Updating digital protection
The Act would improve essential protection for workers in response to specific gaps in protection from adverse impacts of powerful but invisible algorithmic systems. These would include an easy-to access right for a full explanation of purpose, outcomes and significant impacts of algorithmic systems at work, a summary AIA and means for redress. A right to be ‘involved’ in shaping the design and use of algorithmic systems at work would be introduced to help better manage impacts on work and workers and to safeguard the social license and democratic governance of these systems. These new rights would be set out in a dedicated schedule to the AAA called “Worker Rights for the age of AI”.
Enabling a partnership approach
To apply the principle of collaboration in the 2021 Digital Regulation Plan and recognise the collective dimension of data processing, the report says that some additional collective rights are needed for unions and specialist third sector organisations to exercise new duties on members’ or other groups’ behalf.
Enforcement in practice
The report says that the joint Digital Regulation Cooperation Forum should be expanded with new powers to create certification schemes, suspend use or impose terms and issue cross-cutting statutory guidance, to supplement the work of individual regulators and sector-specific standards. The forum should be equipped and funded to run regulatory sandboxes to pilot new approaches to actively promote equality, as well as to rigorously enforce existing and new obligations.

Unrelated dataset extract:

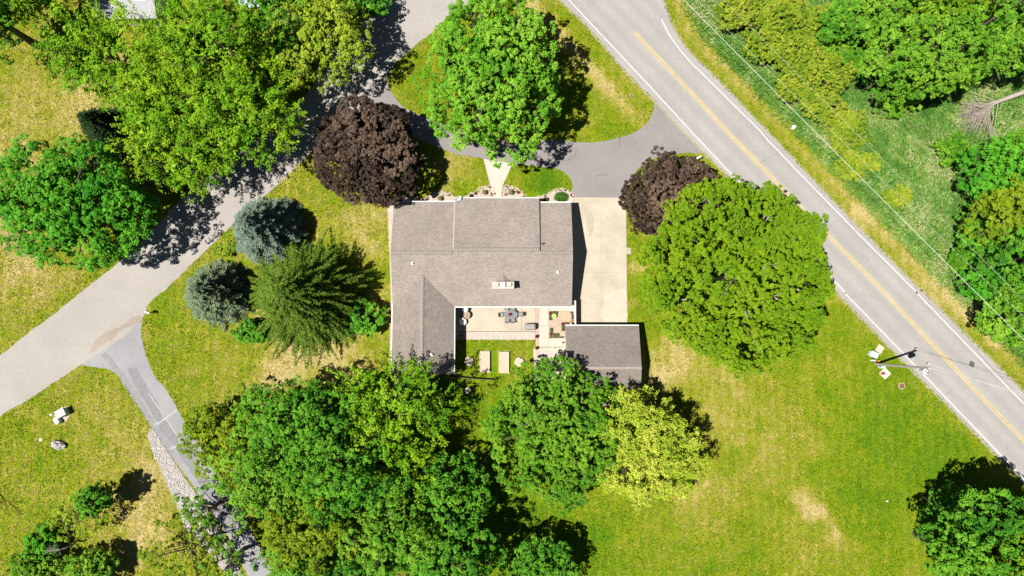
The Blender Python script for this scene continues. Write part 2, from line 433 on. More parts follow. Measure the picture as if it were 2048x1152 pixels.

Supporting human-centred AI
The principles of Good Work should be recognised as fundamental values, incorporating fundamental rights and freedoms under national and international law, to guide development and application of a human-centred AI Strategy. This would aim to ensure that the AI Strategy works to serve the public interest in vision and practice, and that its remit extends to consider the automation of work. In parallel to the AI Strategy, the Cabinet Office should initiate a Work 5.0 Strategy to address the challenges and opportunities of automation as a result of AI and other modern technologies and work towards a human-centred transformation of work across the UK.